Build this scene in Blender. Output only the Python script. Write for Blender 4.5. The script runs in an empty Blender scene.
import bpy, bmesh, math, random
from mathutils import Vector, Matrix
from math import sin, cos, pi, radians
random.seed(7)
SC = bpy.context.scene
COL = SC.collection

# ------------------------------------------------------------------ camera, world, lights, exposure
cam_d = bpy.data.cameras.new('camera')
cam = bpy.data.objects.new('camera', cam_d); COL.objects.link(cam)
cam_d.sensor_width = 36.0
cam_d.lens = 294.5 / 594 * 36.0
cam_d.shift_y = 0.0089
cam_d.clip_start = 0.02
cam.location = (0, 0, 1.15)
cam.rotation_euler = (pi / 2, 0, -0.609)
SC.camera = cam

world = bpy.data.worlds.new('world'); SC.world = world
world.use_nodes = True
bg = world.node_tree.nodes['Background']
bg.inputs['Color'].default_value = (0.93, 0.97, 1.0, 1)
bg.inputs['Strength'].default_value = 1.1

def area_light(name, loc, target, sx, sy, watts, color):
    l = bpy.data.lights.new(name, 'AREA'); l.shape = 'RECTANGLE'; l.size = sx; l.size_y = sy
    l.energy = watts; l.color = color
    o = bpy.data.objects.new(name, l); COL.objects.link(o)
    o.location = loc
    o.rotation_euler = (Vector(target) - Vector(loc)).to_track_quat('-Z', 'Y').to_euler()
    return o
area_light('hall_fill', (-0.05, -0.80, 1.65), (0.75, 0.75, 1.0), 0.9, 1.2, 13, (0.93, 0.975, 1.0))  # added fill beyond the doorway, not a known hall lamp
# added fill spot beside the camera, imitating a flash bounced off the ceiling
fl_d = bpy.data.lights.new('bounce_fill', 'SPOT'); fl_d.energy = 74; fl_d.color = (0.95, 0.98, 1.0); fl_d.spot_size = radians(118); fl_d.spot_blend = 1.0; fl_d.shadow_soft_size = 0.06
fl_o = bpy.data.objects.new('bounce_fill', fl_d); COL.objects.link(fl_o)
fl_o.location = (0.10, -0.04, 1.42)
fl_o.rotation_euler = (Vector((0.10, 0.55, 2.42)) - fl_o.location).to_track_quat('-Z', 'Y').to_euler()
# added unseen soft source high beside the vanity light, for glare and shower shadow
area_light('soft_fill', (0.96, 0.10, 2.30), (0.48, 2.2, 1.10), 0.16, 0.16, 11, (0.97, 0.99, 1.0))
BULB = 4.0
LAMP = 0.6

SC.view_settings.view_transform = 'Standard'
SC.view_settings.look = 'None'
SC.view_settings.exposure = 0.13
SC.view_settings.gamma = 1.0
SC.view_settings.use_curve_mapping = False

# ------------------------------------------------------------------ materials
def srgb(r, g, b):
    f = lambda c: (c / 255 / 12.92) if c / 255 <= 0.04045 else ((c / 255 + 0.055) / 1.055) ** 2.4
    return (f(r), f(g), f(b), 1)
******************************
The exercise: Include the first line, the line containing "bg.inputs['Strength'].default_value = 1.1", and every line between them, copied exactly from the material above; output no other line.

Worked solution:
Build this scene in Blender. Output only the Python script. Write for Blender 4.5. The script runs in an empty Blender scene.
import bpy, bmesh, math, random
from mathutils import Vector, Matrix
from math import sin, cos, pi, radians
random.seed(7)
SC = bpy.context.scene
COL = SC.collection

# ------------------------------------------------------------------ camera, world, lights, exposure
cam_d = bpy.data.cameras.new('camera')
cam = bpy.data.objects.new('camera', cam_d); COL.objects.link(cam)
cam_d.sensor_width = 36.0
cam_d.lens = 294.5 / 594 * 36.0
cam_d.shift_y = 0.0089
cam_d.clip_start = 0.02
cam.location = (0, 0, 1.15)
cam.rotation_euler = (pi / 2, 0, -0.609)
SC.camera = cam

world = bpy.data.worlds.new('world'); SC.world = world
world.use_nodes = True
bg = world.node_tree.nodes['Background']
bg.inputs['Color'].default_value = (0.93, 0.97, 1.0, 1)
bg.inputs['Strength'].default_value = 1.1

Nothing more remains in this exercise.